Judgment :- This Civil Revision Petition arises out of order, dated 20.10.2014, in I.A.No.296 of 2014 in O.S.No.137 of 2005 on the file of Junior Civil Judge, Ibrahimpatan, Ranga Reddy District. I have heard Sri M.Venkat Narayana Reddy, learned counsel for the petitioners and Sri Amarnath Goud Thodupunuri, learned counsel for the respondents. The petitioners have filed the above-mentioned suit for cancellation of registered sale deed bearing No.1828/1994, dated 12.08.1994, in favour of the respondents and also for perpetual injunction restraining the respondents and their agents from interfering with the suit schedule properties. During the trial, the respondents have adduced documentary evidence including Exs.B-14, 16 and 17, which are pattadar passbooks and pahanies. After completion of trial, the case underwent several adjournments for arguments. While so, in the midst of the arguments, the petitioners filed I.A.No.296 of 2014 under Order VI Rule 17 read with Section 151 of the Code of Civil Procedure for amendment of plaint to claim the relief of declaration of title and also for the relief of correction of record of rights in favour of the petitioners. The respondents have resisted the said application. By order, dated 20.10.2014, the lower Court has dismissed the I.A. filed by the petitioners. The main plank on which the petitioners have filed the application for amendment is that the respondents have created Exs.B-14, 16 and 17 during the pendency of the suit and that therefore it has become necessary for the petitioners to claim the relief of declaration of title and correction of entries in the record of rights. The lower Court in its detailed order has referred to the relevant facts and also assigned sound reasons for not permitting amendment. Order VI Rule-17 C.P.C. empowers the Court to allow either party to alter or amend his pleadings in such manner and on such terms as may be just, and all such amendments shall be made as may be necessary for the purpose of determining the real questions in controversy between the parties. However, under the proviso to the said Rule, the discretion of the Court to allow such amendments is curtailed in cases where trial has been commenced and in such cases, unless the Court is satisfied that in spite of due diligence, the party could not have filed the application for amendment before the commencement of trial, it cannot permit such amendment.

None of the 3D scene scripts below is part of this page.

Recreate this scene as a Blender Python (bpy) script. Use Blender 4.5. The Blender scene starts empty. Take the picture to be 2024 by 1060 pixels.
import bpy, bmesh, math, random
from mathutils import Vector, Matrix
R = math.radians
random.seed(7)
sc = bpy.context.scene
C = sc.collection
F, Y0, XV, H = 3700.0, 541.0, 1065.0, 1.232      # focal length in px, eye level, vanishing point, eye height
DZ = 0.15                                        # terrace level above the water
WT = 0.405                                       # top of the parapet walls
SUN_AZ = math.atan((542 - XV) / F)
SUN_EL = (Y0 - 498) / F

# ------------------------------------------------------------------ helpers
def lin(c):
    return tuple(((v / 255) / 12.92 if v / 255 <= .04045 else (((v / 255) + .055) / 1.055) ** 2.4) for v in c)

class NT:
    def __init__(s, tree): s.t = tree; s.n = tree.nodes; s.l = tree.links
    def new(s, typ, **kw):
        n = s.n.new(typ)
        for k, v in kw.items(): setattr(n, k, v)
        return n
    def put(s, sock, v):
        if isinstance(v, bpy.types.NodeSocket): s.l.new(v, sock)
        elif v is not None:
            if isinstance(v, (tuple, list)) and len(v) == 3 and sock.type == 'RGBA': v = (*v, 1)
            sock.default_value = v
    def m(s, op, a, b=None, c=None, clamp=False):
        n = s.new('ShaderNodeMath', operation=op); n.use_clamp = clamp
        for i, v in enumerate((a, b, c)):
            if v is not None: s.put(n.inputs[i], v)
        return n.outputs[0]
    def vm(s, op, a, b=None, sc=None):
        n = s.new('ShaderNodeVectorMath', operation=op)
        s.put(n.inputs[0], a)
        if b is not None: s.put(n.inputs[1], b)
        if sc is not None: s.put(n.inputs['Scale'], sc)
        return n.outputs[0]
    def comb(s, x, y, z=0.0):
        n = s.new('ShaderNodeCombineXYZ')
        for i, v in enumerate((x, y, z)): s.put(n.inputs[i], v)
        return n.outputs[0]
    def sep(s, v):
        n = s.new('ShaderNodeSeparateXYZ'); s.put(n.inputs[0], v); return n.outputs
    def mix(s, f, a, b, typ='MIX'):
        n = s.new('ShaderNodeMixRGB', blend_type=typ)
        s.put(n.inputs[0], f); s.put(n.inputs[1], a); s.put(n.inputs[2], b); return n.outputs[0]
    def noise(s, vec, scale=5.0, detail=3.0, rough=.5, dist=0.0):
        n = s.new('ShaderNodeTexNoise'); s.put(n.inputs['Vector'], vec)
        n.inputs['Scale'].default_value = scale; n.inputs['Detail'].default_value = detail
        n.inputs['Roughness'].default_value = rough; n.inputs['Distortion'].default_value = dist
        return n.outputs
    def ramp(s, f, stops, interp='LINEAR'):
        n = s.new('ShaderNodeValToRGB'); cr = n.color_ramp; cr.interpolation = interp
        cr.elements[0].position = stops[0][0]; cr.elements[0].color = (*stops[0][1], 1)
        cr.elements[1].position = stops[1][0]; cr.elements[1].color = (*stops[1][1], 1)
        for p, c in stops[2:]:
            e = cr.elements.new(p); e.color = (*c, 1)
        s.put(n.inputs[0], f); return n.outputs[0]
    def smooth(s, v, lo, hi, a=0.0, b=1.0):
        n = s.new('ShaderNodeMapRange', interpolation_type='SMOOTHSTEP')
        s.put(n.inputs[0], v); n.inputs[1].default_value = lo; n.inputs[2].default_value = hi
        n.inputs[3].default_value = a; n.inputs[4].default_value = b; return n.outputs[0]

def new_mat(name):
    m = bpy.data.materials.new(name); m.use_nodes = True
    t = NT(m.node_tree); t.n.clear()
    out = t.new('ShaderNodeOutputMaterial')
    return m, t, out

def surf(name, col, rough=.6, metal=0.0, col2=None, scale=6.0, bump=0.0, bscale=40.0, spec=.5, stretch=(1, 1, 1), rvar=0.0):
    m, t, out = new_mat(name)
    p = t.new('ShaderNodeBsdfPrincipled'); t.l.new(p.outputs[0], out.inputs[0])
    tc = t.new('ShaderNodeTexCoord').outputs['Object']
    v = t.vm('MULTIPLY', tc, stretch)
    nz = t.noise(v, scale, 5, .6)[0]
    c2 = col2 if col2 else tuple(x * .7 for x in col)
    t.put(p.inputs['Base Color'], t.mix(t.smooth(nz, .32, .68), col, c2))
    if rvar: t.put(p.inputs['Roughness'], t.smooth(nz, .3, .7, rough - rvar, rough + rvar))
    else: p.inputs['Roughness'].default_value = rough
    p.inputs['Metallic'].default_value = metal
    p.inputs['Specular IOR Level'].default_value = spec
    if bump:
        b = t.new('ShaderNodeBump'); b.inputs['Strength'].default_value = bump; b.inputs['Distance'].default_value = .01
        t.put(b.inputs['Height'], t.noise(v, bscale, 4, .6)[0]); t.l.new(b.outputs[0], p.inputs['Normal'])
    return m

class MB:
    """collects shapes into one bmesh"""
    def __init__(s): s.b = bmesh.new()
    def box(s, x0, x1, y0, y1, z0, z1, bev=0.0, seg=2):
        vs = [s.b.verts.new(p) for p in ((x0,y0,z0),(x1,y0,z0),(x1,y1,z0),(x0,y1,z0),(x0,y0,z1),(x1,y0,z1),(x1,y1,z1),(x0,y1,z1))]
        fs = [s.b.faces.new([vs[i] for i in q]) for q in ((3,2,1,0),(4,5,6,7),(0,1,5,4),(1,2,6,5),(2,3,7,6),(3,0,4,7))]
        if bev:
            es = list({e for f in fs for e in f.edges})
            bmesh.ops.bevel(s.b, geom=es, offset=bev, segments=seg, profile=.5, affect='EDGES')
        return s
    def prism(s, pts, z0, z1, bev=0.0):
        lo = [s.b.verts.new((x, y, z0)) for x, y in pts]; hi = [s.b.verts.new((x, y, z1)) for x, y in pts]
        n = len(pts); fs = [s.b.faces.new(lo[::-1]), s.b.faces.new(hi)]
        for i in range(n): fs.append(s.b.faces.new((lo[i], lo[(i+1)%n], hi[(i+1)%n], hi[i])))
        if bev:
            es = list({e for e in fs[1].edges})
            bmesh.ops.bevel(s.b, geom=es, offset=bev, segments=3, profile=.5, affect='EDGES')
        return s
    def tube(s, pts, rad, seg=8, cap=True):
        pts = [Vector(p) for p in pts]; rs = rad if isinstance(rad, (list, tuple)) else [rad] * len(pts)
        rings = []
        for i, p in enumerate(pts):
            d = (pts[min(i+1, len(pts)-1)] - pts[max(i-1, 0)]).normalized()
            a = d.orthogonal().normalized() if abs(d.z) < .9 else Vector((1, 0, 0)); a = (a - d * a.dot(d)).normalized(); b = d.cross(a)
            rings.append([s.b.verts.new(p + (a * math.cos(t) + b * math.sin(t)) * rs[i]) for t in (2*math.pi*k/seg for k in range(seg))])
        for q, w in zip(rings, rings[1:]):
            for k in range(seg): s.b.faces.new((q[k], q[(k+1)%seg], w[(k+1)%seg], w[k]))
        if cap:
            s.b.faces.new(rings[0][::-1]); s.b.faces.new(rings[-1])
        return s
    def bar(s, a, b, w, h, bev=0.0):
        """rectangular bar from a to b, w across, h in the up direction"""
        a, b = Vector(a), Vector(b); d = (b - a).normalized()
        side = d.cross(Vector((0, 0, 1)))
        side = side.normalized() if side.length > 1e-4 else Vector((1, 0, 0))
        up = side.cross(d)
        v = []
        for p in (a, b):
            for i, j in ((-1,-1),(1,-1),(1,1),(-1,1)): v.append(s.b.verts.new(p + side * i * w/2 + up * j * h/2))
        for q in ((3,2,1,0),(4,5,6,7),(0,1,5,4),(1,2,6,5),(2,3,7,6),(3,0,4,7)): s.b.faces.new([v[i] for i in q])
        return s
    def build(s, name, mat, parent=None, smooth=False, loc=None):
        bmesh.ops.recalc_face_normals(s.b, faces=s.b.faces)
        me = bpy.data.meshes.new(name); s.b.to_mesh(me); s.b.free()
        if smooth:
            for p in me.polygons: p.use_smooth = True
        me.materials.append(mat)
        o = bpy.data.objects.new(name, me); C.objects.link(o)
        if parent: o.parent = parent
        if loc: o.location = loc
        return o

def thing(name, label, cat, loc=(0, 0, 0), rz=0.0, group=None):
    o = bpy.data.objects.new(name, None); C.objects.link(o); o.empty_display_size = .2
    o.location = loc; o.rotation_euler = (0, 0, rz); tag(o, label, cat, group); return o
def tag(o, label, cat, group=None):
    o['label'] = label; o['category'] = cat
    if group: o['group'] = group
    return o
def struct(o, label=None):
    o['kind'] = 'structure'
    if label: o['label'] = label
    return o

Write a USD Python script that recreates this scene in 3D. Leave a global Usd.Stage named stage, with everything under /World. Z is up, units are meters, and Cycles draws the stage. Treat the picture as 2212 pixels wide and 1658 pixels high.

In the instant case, not only that the trial was commenced but also the same was concluded long back. In the counter-affidavit filed on behalf of the respondents, they have pleaded that after completion of the arguments, with the request of the petitioners, the case was adjourned for further arguments and that since 10.07.2013, the petitioners have taken more than 20 adjournments on one pretext or the other for prolonging the litigation. No rejoinder is filed by the petitioners controverting this allegation. In the affidavit, filed in support of the application, all that the petitioners have averred is that the cause of action for seeking the relief of declaration of title has arisen in view of the fact that respondent Nos.1, 3 and 4 have got wrongly entered their names in the patta column against the suit schedule property in the pahanies from the years 2005-06 onwards. The pahani being a public record, the petitioners cannot feign ignorance of alteration of entries therein, which on their own showing has taken place since the year 2005-06. Having filed the suit in the year 2005, I do not find any reason whatsoever for the petitioners not to have sought the proposed amendments within a reasonable time after the filing of the suit. As rightly observed by the lower Court, since the respondents have been strongly asserting their title over the suit schedule property, the petitioners should have claimed the relief of declaration of title in the beginning itself. Even if for any reason there was a bona fide lapse on the part of the petitioners to claim such a relief initially, at least after the entries in the revenue record were altered in favour of the respondents in the year 2005-06, they should have come out with the application for amendment. It appears Exs.B-6 to B-17 were marked as far back as the year 2012. At least within a reasonable time of marking those documents, the petitioners should have filed the application for amendment. They have slept over various stages for a period of ten years and leisurely filed the application for amendment after completion of the trial and more than one year after commencement of the arguments. These facts would clinchingly establish that the mandatory requirement of satisfying the Court, that despite due diligence, they could not have filed the application for amendment earlier, has not been satisfied by the petitioners.
These facts would clinchingly establish that the mandatory requirement of satisfying the Court, that despite due diligence, they could not have filed the application for amendment earlier, has not been satisfied by the petitioners. The lower Court has, therefore, rightly dismissed the application. Hence, I do not find any reason to interfere with the order of the lower Court. The Civil Revision Petition is, accordingly, dismissed. As a sequel to dismissal of the Civil Revision Petition, CRPMP.No.6176 of 2014 filed by the petitioners for interim relief is dismissed as infructuous.